Il ne s’agit pas de redire ce que dit la poésie : ce serait à la fois inutile et destructeur. Ni commentaire, ni paraphrase, ni explication, ni analyse. Chacun et chacune pourra le faire et le défaire pour soi, autant qu’elle ou il le voudra. Il s’agit peut-être, au contraire, de défricher le terrain, de déblayer les idées reçues, de démolir les pensées toutes faites, le prêt-à-consommer, le pré-digéré, le près qui nous éloigne et nous enferme. Laissons la poésie parler d’elle-même, sans discours, sans bavardage, sans masque.
Parce que la poésie est un cri, elle ne se réduit à l’écriture ni à la diction, dont elle a aussi besoin, mais elle prolifère dans le labyrinthe de l’esprit qui la produit ou la reçoit. Parce qu’elle est un murmure, elle requiert une écoute profonde et une voix agile. Parce qu’elle est un silence, elle reçoit tous les mots et tous les sons.

La poésie n’est pas que texte, elle est avant tout son, et en cela proche de la musique. Si elle exacerbe l’abstraction du langage, c’est pour le renouveler, pour rendre aux mots une vie sauvage, indomptée. Ne pas répéter la convention pure des mots, leur étroitesse et leur « bon sens », c’est élargir l’horizon, ajouter l’ambiguïté et le paradoxe, vouloir que les mots soient créateur de sens et non simplement porteurs des valises des autres. Penser le son autant que, ou avant, le sens. Combiner les sons, les recréer, les transformer. Parce que les mots et le texte sont avant tout du son et que c’est ce son qui est porteur de sens.
Les mots ne peuvent pas se considérer seulement comme des objets préfabriqués que l’on ne peut utiliser que selon leur mode d’emploi. S’ils sont porteurs d’une histoire et s’ils sont chargés de mémoire, ils sont aussi capables de renouveler leur potentiel de sens, leur pluralité de mondes, pour en faire naître des terres fertiles et des eaux abondantes. Et puis de leur assemblage naissent des volutes sonores génératrices d’images autant que de rythmes et de résonances.

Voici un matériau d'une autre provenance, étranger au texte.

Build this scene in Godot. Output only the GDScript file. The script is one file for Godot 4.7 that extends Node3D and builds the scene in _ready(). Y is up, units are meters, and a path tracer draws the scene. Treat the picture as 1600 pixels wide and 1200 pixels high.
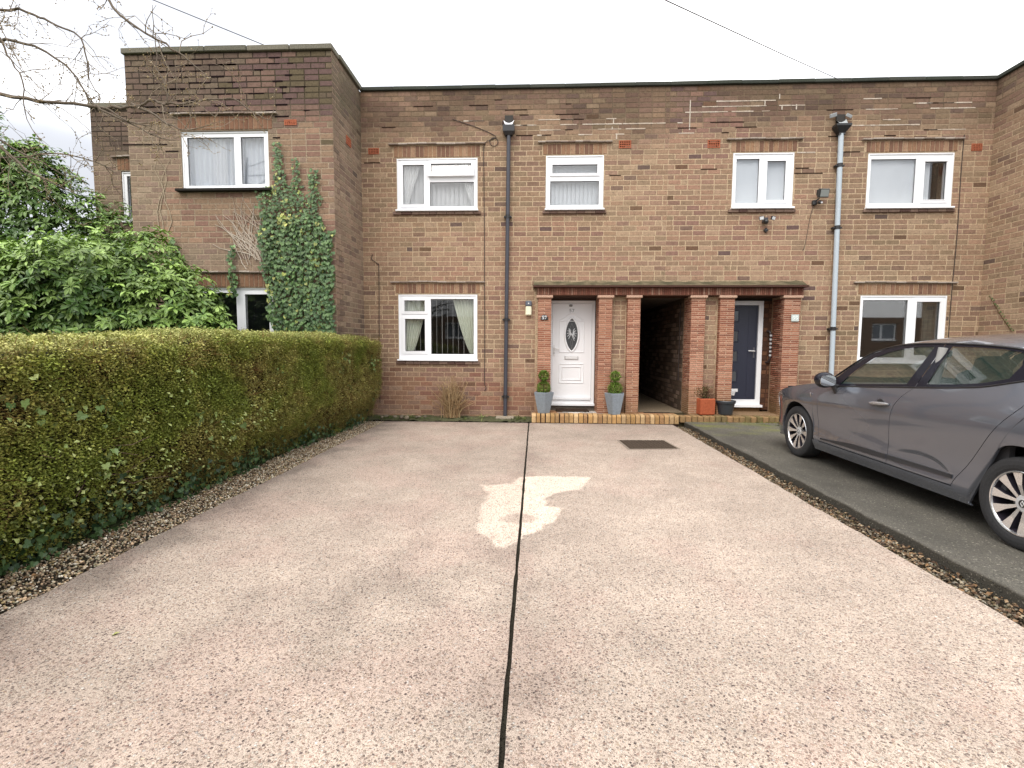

Le clonage poétique, cet exercice qui consiste à reproduire un poème dans une autre langue, a toujours le goût de l’artificiel : la traduction ne peut rendre compte du foisonnement du verbe poétique dans tous ses aspects, volontaires ou involontaires, et seulement peut en donner une approximation. Parce qu’elle n’est pas avant tout sens abstrait, mais d’abord manade de mots flânant sur leurs chemins, elle doit être intériorisée pour en extraire son distillât et nourrir une autre troupe de mots dans la langue choisie, avec les distances et les abîmes qui séparent les deux langues.
Tisser des ponts, fragiles comme toute toile, entre un territoire et ses chemins, et un autre paysage et ses voies, est la seule possibilité qui n’éteigne pas la verve poétique.